I write my word count for the day (let’s say 2,500 words just to put a number on it). I’m done, so I go about other things (unless I’m on a roll and want to knock out even more words). But the next day, I start by looping back to read, edit, and rewrite the previous day’s work. By doing this I’m not only improving the story and scratching that itch that makes me want to edit as I go, but I also get my head right back into the story, so I can carry through for that day’s word/page count.

I like this process quite a bit, and I don’t consider it breaking my rule about editing while writing. It works because it’s finite and regimented. It allows you to write freely, to “play” for a set amount of time, and then come inside and do your homework. And when your homework is done, you can go right back out and play some more.

MOMENTUM IS THE KEY

You’ll hear and read a lot about developing a daily discipline when it comes to your writing. And I know how dreadful that can sound. So let’s reframe it a bit.

What you’re really looking for here is momentum.

If you can get yourself into a rhythm of writing regularly, and doing it in such a way that you can count on yourself to follow through, then wonderful things start to happen.
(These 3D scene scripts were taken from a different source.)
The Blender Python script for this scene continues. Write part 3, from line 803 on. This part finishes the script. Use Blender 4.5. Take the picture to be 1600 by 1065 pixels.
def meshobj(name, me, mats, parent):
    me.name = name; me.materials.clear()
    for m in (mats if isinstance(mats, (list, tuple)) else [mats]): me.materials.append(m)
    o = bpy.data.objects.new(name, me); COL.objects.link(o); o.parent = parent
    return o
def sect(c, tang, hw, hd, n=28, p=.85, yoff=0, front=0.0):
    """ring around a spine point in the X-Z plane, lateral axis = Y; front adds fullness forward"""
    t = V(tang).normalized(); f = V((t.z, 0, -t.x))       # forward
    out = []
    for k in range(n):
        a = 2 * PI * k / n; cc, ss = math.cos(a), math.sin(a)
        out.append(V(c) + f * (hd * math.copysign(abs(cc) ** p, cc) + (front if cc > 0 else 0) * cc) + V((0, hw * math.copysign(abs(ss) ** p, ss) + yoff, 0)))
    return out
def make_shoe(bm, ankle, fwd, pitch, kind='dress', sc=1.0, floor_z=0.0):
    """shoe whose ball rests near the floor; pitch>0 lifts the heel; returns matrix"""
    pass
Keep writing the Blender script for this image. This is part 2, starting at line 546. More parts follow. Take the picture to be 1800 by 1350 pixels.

You first build up some of that writing muscle we talked about earlier that is pivotal to becoming a talented and prolific writer. You start to hone your skill, improve your craft, and get past blocks that might have slowed you down or caused anxiety in the past.

The second benefit is that you learn to trust yourself. We hardly ever think about it, but sometimes we sabotage our own efforts by having no faith in our capabilities. We’ve let ourselves down too often—we gave in and ate that pizza in the middle of the night, so there goes the diet. Or we caved and watched 11 hours of Netflix and didn’t get any writing done. Or we succumbed to the voice of our grade school English teacher who insisted that our writing had to be perfect from the first draft or we might be called out and humiliated in class. So we edit while we write, and as a result, have a drawer for of “first thirds” of manuscripts we’ve started and stopped a hundred times over the years.

I’m hip. I was right there with ya for a lot of years.

But the shift comes when we start getting organized and taking action with our writing. It can be a little slow and grueling at first, but that’s just the nature of movement in our universe. It takes more energy to get a boulder rolling than it takes to keep it rolling. And that’s exactly the truth for writing and producing books.

If your goal is to be a prolific writer, the secret isn’t a secret by any stretch. It simply comes down to “write a lot.”

Spend your time and energy now on developing a daily writing habit. Treat every bit of writing you do (emails, blog posts, social media posts, even text messages) as practice. Engage your writer brain early and often and always. Put it to work daily, and it will build up some callouses so it can keep working when it really counts.

Commit to a daily target and start meeting it, then push yourself to exceed it. You’ll thank me when you have a shelf full of books to point to.